There are two things going on, increased productivity and other efficiencies, driving down real, fixed costs, and the devaluation of the dollar.
Both can occur at the same time.
But, people don’t just buy things, they invest. This is why the thrift/savings banks, and as a means of increasing wealth has been destroyed.
This is why people have been pushed to look for even more riskier investments and schemes, because simple, understandable, supposedly bedrock and age old methods of wealth, i.e., ‘saving up’ are laughable in a constant inflationary regime.
This would have a slight chance of correctness, if you had had a normal fixed labor supply. However, the politicians and big business, wanted cheap slave labor, therefore we have millions and millions of illegals and depressed wages. They rose but not at the the proper rate.
People are purchasing much more on credit.
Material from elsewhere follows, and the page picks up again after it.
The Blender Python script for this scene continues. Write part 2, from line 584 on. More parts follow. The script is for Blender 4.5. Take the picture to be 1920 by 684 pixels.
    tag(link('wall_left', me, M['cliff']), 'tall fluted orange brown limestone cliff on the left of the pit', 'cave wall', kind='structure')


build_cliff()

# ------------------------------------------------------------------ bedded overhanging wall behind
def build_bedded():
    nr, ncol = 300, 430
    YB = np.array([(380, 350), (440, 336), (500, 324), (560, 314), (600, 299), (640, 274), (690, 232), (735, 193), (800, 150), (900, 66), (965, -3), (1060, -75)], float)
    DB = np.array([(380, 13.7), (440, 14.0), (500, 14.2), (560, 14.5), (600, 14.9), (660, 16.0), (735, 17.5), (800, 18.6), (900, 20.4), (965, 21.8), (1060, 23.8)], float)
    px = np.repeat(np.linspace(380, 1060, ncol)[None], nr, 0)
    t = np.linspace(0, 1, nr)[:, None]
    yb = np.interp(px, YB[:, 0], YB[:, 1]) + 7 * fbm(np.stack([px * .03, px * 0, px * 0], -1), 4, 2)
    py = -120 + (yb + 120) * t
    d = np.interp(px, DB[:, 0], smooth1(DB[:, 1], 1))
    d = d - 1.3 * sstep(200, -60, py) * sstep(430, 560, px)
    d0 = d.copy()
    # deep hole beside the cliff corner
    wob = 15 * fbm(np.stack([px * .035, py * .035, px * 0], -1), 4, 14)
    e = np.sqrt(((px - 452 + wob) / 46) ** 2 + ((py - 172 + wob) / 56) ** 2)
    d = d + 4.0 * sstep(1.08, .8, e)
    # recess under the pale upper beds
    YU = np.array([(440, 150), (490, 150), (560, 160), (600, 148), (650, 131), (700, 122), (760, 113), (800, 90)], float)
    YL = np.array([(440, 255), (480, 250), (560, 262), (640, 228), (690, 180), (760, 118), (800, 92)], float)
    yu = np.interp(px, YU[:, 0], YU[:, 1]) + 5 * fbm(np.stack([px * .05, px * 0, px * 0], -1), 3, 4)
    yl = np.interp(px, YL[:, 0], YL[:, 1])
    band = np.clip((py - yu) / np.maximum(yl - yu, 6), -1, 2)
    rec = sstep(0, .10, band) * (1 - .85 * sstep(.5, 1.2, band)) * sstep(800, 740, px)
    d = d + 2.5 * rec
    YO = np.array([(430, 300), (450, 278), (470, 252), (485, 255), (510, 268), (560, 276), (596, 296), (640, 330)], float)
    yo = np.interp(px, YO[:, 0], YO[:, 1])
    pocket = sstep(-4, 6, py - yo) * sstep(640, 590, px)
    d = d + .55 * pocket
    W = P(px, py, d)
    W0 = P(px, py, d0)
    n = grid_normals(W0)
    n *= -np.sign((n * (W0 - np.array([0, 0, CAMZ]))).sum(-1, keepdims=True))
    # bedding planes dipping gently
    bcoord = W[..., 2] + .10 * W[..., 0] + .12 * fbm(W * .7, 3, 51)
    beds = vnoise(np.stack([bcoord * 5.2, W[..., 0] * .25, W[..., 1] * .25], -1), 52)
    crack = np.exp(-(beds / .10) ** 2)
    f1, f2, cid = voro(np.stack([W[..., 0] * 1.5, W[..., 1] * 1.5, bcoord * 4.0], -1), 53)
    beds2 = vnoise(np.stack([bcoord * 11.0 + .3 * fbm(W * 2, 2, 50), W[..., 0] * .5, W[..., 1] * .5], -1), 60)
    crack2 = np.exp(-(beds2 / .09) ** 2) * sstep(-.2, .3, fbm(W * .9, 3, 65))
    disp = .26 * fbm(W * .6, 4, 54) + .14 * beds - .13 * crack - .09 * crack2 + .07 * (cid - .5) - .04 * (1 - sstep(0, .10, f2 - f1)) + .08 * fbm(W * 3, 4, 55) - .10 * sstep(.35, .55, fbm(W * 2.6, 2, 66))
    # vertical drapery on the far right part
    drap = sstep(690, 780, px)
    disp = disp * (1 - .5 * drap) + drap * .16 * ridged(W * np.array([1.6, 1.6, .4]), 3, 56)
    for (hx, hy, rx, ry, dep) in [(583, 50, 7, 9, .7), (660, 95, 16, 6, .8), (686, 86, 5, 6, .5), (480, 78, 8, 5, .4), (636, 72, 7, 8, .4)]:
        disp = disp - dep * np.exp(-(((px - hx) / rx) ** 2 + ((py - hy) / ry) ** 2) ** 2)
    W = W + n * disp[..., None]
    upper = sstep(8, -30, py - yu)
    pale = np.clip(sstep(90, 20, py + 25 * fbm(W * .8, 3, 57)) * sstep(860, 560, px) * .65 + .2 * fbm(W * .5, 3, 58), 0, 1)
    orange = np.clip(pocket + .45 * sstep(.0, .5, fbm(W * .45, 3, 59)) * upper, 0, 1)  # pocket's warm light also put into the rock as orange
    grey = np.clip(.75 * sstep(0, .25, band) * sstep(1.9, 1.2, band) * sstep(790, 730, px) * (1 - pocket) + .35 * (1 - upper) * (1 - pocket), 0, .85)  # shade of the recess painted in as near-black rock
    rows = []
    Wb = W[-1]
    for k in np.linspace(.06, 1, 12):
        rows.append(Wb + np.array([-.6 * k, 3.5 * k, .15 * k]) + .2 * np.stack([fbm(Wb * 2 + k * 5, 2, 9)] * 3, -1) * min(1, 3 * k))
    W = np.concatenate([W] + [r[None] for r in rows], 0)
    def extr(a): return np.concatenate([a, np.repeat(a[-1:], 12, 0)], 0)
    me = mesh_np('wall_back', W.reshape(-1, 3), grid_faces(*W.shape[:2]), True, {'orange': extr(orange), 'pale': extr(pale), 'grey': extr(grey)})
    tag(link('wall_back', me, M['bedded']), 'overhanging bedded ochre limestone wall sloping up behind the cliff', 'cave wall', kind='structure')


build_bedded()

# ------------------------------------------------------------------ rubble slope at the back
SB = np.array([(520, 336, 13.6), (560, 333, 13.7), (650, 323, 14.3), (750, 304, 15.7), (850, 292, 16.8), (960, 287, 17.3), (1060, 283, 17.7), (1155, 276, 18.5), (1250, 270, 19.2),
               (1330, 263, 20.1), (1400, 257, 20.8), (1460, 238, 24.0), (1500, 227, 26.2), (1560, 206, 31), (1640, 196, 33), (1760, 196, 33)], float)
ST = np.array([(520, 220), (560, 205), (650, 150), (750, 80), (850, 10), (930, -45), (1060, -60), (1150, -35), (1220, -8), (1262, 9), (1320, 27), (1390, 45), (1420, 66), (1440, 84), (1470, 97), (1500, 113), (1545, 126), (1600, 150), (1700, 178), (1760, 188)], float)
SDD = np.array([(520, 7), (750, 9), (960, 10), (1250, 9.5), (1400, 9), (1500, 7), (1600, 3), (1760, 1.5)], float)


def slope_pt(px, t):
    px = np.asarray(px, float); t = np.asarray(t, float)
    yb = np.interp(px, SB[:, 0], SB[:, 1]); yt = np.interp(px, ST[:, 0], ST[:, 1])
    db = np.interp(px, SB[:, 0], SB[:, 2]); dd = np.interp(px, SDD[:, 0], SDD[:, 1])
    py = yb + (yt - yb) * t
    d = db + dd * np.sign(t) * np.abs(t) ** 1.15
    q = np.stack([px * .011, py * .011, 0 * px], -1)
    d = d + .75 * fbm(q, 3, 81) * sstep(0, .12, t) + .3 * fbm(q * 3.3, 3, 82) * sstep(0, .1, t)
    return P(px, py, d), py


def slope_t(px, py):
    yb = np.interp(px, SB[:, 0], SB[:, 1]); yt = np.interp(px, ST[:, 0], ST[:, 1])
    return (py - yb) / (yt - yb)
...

Sorry, that is not true. Many people’s pay check has not increased by 1000%. Inflation devalues the pay check and savings. In 1949, my pay was $60.00/week. My wife and I bought a house for $4,000.00, payments $40.00/month. How many people today receive $2,250/week with $1,500/month mortgage payments. That is about the same ratio. Or take $900 for a new car, which we paid. That is roughly 30% of my yearly pay. Take a $35,000 car price today and ratio. Would have earn over $110,000/year and that is close to the same ratio as mortgage example. Or take this example. My wife and I honeymooned in N.Y. City. Weeks bill at a top hotel for 7 days and nights, $70. Today,$3,4, 500/week? Still over $100,000/year. No, inflation has inflicted much damage to this Nation and the purchasing power of most is not even close to 76 years ago.